WHAT NEEDS TO BE DONE - Below are some records. Copy every line in them that holds "pixels".

==== MATERIAL SHOWN

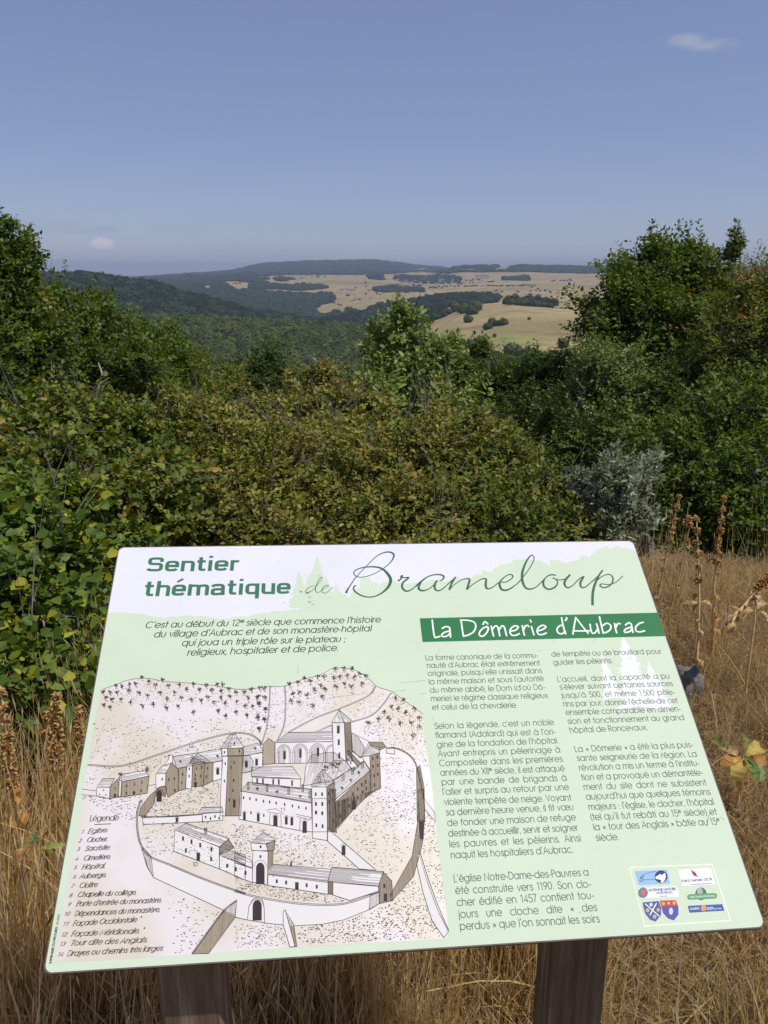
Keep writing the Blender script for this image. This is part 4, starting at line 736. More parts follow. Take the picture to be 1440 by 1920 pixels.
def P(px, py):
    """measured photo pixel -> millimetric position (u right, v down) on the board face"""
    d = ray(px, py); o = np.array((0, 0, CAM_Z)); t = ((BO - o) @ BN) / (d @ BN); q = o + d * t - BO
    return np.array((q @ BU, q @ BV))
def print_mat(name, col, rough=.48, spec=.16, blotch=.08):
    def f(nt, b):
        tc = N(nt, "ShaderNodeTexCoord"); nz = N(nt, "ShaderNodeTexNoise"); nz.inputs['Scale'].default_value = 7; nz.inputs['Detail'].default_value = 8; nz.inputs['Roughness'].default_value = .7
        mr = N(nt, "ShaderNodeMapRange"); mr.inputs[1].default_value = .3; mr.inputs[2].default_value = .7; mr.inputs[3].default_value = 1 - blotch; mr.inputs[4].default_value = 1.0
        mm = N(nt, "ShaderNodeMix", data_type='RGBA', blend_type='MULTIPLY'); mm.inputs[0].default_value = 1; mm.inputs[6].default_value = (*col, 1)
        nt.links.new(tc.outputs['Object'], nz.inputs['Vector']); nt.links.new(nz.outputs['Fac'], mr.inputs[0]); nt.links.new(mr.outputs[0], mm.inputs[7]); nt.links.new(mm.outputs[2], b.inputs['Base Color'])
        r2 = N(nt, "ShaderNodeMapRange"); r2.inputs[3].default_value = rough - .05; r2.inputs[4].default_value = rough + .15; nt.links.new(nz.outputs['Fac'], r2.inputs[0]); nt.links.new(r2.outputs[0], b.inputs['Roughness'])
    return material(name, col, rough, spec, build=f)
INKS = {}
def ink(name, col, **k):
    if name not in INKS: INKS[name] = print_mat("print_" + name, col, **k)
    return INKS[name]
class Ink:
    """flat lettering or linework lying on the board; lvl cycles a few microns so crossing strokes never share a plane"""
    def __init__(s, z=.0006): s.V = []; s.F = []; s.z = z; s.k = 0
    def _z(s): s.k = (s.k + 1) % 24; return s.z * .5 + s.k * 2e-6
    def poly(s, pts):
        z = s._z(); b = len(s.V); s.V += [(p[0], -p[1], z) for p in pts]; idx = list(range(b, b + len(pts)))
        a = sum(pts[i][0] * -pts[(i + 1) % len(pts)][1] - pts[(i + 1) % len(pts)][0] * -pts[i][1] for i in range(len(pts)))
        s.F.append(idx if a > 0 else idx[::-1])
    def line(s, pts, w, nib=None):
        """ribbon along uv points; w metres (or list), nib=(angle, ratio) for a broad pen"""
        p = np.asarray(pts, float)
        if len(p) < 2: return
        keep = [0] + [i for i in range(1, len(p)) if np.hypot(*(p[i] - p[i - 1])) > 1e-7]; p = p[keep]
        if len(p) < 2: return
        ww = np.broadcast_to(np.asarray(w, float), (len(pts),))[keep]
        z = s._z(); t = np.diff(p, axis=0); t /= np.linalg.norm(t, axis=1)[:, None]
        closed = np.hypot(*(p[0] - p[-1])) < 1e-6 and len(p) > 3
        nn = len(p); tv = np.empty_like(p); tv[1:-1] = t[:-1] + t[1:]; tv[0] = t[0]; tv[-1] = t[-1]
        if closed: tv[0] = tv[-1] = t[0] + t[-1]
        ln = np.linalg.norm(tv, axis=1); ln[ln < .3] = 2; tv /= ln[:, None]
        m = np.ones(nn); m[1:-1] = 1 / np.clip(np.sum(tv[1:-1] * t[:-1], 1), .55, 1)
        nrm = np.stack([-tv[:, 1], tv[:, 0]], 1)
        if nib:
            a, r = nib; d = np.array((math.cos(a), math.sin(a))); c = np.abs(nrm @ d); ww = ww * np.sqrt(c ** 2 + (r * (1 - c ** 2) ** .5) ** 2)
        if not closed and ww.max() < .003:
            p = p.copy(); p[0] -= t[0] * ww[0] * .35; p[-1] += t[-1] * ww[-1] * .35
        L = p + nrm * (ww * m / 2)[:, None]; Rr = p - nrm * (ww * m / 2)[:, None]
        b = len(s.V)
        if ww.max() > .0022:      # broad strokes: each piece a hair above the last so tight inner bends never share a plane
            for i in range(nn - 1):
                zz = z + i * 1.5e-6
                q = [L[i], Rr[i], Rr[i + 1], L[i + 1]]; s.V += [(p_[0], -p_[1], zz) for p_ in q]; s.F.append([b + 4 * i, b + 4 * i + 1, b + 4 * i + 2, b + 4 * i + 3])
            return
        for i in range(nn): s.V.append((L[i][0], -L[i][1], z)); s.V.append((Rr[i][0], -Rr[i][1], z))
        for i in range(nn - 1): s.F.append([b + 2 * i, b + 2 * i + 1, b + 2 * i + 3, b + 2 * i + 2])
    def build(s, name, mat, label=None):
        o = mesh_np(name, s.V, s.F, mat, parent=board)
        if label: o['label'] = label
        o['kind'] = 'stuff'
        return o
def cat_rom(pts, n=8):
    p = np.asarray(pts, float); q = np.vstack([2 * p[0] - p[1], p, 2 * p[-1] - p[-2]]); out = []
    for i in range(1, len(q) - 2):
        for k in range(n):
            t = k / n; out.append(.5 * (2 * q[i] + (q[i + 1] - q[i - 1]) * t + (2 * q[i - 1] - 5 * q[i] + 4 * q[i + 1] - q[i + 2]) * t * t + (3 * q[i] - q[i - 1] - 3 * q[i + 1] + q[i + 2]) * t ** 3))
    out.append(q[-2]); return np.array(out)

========
==== MATERIAL SHOWN

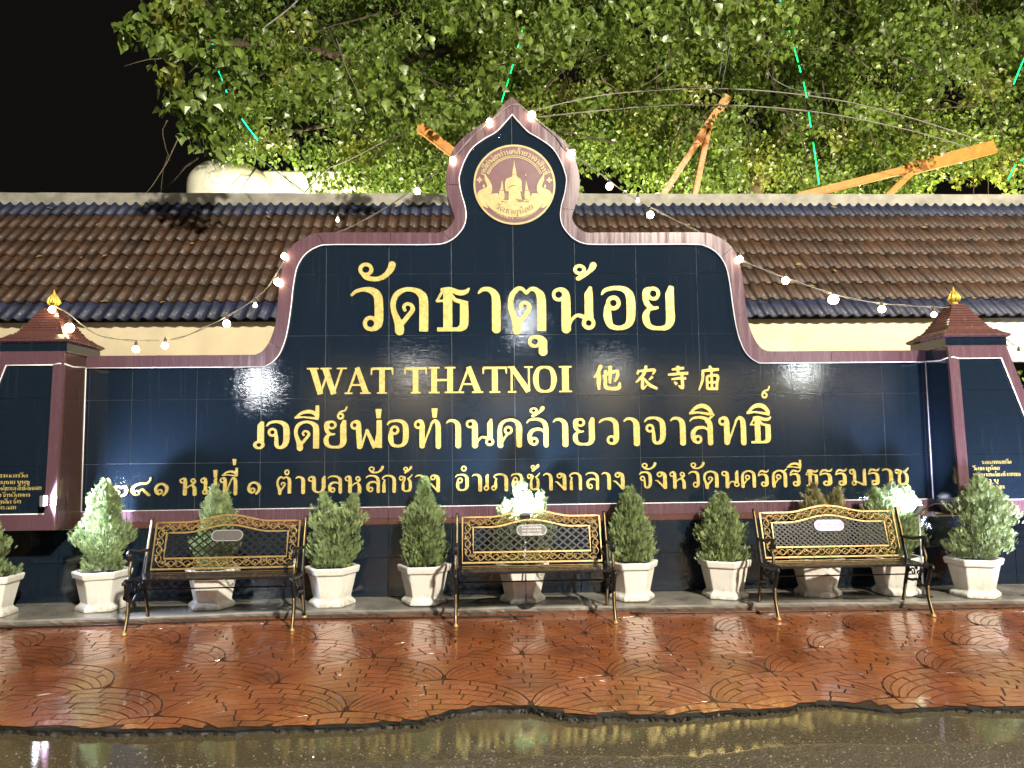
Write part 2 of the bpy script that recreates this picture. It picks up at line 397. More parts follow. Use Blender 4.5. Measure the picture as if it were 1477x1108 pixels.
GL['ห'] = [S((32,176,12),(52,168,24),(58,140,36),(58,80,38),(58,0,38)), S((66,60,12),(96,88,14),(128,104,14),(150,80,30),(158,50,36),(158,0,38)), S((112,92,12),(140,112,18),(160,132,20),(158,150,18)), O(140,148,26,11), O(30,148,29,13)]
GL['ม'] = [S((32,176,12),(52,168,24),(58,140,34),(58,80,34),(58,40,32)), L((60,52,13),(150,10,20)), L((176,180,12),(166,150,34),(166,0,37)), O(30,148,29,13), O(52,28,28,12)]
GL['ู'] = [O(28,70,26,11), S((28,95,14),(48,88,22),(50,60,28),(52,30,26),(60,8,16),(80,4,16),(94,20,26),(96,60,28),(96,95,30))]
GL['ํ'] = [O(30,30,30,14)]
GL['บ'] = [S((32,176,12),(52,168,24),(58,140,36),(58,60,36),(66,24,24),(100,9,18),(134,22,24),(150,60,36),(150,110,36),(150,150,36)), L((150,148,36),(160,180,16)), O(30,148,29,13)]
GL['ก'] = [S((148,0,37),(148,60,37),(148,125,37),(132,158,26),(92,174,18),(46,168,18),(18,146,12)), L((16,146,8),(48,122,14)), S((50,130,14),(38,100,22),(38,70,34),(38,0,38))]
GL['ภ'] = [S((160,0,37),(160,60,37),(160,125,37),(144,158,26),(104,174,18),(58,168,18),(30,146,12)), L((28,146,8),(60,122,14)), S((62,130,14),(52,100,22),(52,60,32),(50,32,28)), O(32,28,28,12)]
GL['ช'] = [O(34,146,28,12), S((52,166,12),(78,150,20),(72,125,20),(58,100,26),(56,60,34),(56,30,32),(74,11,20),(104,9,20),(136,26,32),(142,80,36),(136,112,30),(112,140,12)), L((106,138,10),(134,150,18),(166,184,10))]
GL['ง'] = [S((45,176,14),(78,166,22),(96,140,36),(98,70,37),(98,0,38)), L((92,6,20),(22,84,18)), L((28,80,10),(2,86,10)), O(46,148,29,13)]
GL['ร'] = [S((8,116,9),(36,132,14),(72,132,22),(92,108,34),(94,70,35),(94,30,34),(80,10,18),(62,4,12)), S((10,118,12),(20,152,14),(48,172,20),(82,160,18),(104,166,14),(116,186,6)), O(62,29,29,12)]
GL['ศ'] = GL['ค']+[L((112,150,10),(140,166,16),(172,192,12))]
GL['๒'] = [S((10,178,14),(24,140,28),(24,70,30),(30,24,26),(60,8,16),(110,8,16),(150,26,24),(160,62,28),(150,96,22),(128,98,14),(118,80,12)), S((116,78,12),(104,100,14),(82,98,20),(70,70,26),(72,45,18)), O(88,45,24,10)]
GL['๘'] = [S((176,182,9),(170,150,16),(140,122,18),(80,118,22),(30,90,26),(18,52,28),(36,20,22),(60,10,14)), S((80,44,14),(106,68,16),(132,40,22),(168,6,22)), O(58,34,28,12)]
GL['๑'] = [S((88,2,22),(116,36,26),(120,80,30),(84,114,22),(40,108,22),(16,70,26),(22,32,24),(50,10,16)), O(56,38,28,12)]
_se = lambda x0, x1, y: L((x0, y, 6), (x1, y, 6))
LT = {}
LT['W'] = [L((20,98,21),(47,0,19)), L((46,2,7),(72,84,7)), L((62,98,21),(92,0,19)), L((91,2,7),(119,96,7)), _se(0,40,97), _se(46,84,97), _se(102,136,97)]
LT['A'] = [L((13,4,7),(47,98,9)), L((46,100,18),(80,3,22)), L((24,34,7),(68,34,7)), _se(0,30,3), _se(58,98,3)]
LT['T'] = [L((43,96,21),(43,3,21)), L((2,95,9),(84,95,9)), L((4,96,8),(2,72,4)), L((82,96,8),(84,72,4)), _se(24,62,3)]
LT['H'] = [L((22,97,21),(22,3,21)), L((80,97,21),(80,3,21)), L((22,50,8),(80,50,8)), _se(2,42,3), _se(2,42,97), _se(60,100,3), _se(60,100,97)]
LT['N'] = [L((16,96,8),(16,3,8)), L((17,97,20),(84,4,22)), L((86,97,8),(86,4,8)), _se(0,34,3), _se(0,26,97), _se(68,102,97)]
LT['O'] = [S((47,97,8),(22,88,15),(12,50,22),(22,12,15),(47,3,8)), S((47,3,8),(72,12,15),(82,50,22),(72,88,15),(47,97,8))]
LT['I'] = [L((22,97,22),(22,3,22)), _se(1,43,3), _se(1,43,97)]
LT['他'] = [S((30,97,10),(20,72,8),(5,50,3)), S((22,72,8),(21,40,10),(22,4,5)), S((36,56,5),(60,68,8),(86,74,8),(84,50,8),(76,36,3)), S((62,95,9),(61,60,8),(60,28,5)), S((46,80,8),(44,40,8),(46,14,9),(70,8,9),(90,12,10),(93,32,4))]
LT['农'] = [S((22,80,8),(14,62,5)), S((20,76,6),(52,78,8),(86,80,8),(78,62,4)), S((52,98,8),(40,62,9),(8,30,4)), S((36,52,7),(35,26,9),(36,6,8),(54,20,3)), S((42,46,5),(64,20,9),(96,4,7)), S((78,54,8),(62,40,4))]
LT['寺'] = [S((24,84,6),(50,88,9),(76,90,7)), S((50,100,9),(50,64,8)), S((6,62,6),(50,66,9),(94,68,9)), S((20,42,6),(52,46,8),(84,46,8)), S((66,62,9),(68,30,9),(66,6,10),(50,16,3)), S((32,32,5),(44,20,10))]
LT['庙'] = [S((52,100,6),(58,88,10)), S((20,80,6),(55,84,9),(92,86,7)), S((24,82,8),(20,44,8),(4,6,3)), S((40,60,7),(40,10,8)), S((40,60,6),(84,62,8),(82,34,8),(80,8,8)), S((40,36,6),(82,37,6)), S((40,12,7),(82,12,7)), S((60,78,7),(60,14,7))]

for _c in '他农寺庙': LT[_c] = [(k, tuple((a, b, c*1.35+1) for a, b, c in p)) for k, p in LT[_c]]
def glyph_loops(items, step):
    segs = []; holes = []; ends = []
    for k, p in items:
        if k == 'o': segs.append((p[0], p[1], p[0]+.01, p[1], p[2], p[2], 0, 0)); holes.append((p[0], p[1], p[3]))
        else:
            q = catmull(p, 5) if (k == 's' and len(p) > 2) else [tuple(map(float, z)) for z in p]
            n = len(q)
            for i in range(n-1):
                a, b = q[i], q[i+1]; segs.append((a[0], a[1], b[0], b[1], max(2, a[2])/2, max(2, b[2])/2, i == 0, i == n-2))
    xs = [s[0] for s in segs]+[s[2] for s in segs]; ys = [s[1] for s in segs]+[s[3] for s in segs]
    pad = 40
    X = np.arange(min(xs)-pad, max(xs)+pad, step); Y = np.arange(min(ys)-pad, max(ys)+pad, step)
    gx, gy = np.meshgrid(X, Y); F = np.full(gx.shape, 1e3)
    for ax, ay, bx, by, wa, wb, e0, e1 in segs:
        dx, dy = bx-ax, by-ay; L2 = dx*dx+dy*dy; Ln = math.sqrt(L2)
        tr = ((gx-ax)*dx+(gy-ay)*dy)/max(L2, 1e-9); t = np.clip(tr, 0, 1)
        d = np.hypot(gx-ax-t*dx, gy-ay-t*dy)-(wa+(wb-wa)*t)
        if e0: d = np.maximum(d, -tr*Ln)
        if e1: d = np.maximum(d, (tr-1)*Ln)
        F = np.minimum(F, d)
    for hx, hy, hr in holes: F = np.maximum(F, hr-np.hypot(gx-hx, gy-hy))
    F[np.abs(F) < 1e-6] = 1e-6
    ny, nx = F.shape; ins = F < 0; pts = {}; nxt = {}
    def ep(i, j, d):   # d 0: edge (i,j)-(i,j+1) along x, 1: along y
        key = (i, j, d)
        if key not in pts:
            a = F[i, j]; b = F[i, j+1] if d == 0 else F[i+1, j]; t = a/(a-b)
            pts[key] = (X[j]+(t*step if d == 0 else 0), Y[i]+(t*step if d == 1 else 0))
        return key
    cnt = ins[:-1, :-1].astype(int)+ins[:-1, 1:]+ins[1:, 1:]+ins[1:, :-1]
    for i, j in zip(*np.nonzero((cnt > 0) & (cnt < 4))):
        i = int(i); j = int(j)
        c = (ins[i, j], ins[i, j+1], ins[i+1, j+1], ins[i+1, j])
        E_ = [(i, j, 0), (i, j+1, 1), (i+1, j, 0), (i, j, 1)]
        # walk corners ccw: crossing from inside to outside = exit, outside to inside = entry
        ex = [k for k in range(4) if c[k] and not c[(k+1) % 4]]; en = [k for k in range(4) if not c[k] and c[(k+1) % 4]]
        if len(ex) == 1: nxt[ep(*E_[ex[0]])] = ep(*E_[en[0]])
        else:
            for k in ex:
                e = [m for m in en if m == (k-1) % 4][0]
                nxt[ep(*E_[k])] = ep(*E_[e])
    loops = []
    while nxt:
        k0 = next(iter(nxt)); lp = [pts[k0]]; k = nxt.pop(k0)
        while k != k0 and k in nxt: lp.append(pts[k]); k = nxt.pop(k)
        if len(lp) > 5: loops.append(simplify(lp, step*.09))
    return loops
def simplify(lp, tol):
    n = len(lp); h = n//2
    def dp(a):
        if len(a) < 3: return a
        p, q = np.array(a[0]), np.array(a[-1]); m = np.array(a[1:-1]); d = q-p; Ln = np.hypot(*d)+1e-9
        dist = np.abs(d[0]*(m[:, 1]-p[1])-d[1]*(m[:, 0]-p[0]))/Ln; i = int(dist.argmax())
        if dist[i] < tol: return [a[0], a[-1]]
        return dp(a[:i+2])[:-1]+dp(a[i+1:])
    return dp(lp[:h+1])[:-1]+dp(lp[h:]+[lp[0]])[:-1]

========

EXERCISE RESULT -
Keep writing the Blender script for this image. This is part 4, starting at line 736. More parts follow. Take the picture to be 1440 by 1920 pixels.
Write part 2 of the bpy script that recreates this picture. It picks up at line 397. More parts follow. Use Blender 4.5. Measure the picture as if it were 1477x1108 pixels.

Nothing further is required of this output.